Twohey drew on his own history as the former GM of the Peterborough Petes when asked for players who fit in Laughton’s profile. “I had Jamie Langenbrunner in Peterborough and Scott has the same sort of intensity that Jamie did,” Twohey said. “It’s the type of intensity that you might not be comfortable with when the player is younger, before he makes junior. Scott’s compete level is like Chris Pronger’s was. Even with all the skill, he takes it right up to full commitment and even meanness. Whatever it takes to get it done, he’s prepared to do it. And my experience has been that his attitude is contagious. Teammates feed off it.”
That starts to go to what you’d be looking for in a player wearing a ‘C’ on a sweater bearing the Hockey Canada leaf. And Laughton’s influence might explain why Oshawa, in what was supposed to be a rebuilding season, has shown the way in the Eastern Conference. Still, you find yourself doubling back to question No. 1: Who is this guy?

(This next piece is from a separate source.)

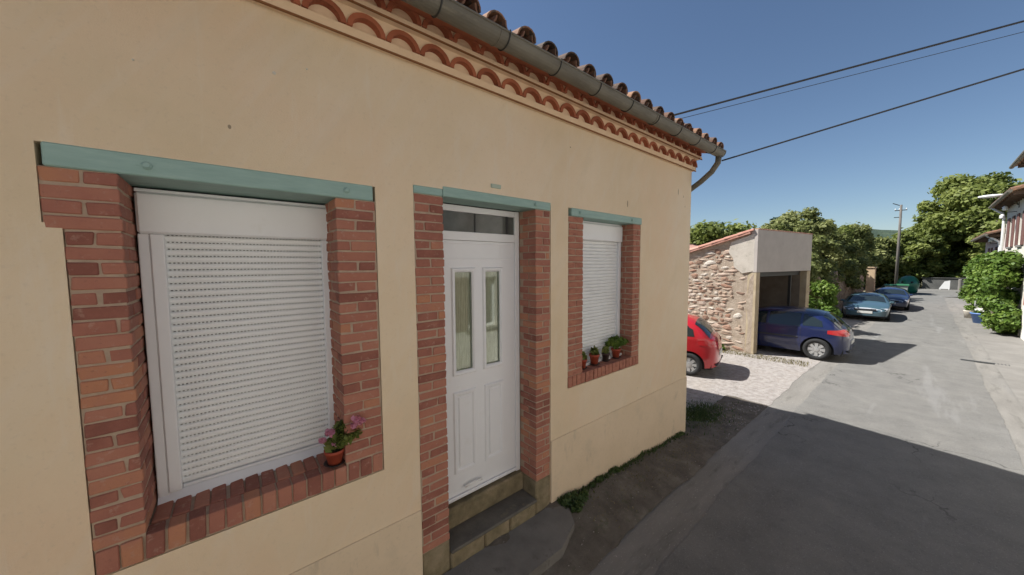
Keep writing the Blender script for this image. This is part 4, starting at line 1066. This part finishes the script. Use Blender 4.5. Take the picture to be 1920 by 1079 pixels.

Three things jump out as Twohey told it.
The first is loyalty: “He’s a GTHL player but unlike almost all the kids that come out of the league, Scott played his entire career with one organization, the Toronto Marlies. Other kids bounce around and look for the next best thing and Scott stuck it out whether the team was up or down.”
The second is his ability to communicate: “Most kids who come into the arena walk right by my office to go to the dressing room and they usually keep their heads down. Some make eye contact and say hi but want to keep right on going. Scott will stop in almost every time and talk — it might just be small talk or stuff not to do with the team at all. And it’s the same way he engages with his teammates. He’s a low-maintenance kid but he’s not off in a bubble either.”
The third, and probably the most important, is his ability to avoid getting rattled: “This year he got sent down by the Flyers when he thought he had made the team. It had to be a huge disappointment. He’s going from travelling on charters to the bus, you know. Most kids struggle with it — when they’ve been sent back to junior from camp, especially when they think they have a shot at the team. We had a game that night and I thought, ‘He’ll just get through the game and adjust later when he’s processed it.’ It was a difficult situation. He travelled during the day (he was sent down) and then played for us that night. And he was the best player on the ice. What could have easily knocked him down raised his game. He didn’t skip a beat. There had to be a big emotional swing but he left it at the dressing (room) door.”
That sort of resilience comes in handy at a tournament like the world juniors.